There was a big deal made about Ramon Sessions having a problem with Bryant’s demanding persona. And? Sessions was a notch better than Smush Parker, a point guard with no distinguishable talent that would command Bryant’s respect. Sessions was less than ordinary, almost useless, and to use his disenchantment as an indictment against Bryant was downright silly.

Surely, much of this is charged by Bryant’s personality, or lack of one. He’s seemingly all business. He wants not to just win, but win championships. He has five of them, so he might know of what he speaks about how to get them. He also—and this is important—puts in the work to succeed on the court. When Phil Jackson says Bryant is a harder worker than Jordan, well, you understand the man’s commitment.

The issue could be that Bryant has been around long enough to see the transition from hard-core NBA basketball to today’s soft, coddle-the-star-player NBA. Bryant still maintains old-school ideals: playing hard, with attitude, and win. Today’s players, overall, are about flash and marketing.

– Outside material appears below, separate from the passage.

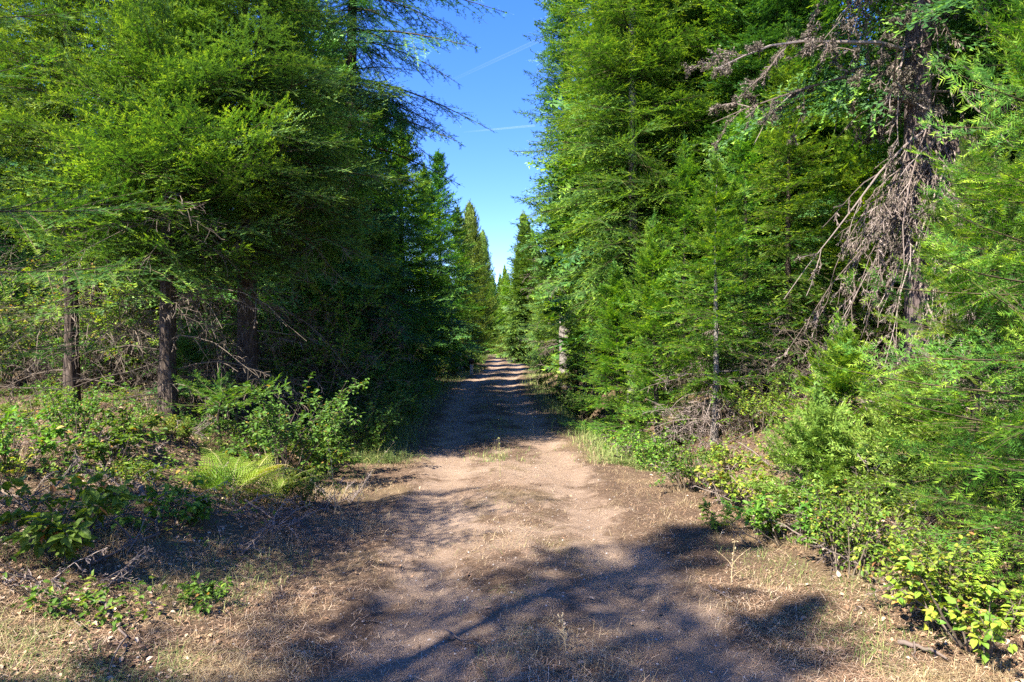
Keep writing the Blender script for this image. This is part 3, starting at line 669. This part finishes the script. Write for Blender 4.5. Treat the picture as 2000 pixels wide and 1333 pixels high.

Bryant has been around long enough to not publicly let such criticism bother him.

“It’s not the first one and it won’t be the last one,” Bryant said Tuesday night about the article. “One thing I’ve come to understand over the years is that you’ll have a bad story that comes out on a Monday and it seems like it’s the end of the world and it seems like everybody’s taking shots at you. But time goes by and then you look back on it and it was just a Monday.

“Then you have another great story that comes out maybe a month later, or something like that, and it’s a fantastic story. And then there’s a bad story that comes out one month after that. So you understand that it’s a cycle, and things are never as good or as bad as they seem in the moment in time.

“Stay focused on the bigger picture and things are never as bleak as they seem at the time. I just kind of roll with it.”

Roll with it. That’s the approach potential free agents should have taken: Roll with playing alongside one of the all-time greats to achieve a goal. Jordan’s teammates didn’t particularly like him. He cursed them and fought them. Literally. But they won because they saw the value of where Jordan could carry them. Bryant has five titles, two without Shaquille O’Neal.

Bryant stayed in L.A. when he could have bolted more than once. The Lakers were better off with him. Now he’s the reason they are struggling?

Age and injury have had a toll on Bryant. But he works just as hard or harder to be who he has always been: an all-time great player who wants to win. How can that be a bad thing?